Task. Reproduce the top of the data verbatim, through and including the line that contains "from mathutils import Vector, Matrix".

----

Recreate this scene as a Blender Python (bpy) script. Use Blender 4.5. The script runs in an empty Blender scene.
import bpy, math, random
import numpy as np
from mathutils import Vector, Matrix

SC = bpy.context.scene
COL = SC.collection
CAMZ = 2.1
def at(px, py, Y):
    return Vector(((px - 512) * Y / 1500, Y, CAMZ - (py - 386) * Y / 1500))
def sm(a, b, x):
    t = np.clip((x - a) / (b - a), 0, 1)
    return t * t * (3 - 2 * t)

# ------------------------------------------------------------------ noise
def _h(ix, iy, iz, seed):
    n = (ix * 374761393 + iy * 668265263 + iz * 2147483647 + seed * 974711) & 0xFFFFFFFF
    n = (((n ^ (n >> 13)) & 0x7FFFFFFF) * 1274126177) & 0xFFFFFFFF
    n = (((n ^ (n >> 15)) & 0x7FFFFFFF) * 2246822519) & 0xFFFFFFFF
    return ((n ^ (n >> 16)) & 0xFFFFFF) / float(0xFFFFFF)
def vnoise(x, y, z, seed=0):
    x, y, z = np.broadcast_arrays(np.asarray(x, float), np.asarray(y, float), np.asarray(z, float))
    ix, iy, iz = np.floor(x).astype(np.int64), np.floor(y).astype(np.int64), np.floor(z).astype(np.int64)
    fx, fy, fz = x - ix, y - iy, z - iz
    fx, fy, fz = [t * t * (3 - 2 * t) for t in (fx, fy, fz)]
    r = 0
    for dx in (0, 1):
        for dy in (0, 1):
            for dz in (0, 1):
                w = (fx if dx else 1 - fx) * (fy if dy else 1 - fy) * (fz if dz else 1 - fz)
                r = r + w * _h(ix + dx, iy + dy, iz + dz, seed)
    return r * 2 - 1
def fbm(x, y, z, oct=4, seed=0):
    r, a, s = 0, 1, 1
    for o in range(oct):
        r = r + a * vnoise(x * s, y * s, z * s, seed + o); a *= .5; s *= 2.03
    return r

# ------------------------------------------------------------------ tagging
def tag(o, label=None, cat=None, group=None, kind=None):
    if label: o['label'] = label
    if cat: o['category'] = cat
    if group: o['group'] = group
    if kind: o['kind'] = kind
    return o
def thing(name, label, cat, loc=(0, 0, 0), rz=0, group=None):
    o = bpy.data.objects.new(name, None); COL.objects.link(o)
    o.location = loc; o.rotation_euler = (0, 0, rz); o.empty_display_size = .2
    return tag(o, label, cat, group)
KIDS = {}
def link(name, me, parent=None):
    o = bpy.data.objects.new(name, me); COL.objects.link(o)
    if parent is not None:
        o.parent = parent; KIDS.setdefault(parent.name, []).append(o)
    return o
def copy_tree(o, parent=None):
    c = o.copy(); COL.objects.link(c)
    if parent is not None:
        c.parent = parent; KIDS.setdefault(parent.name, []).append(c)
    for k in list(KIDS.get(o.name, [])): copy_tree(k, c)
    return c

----

Full response.
Recreate this scene as a Blender Python (bpy) script. Use Blender 4.5. The script runs in an empty Blender scene.
import bpy, math, random
import numpy as np
from mathutils import Vector, Matrix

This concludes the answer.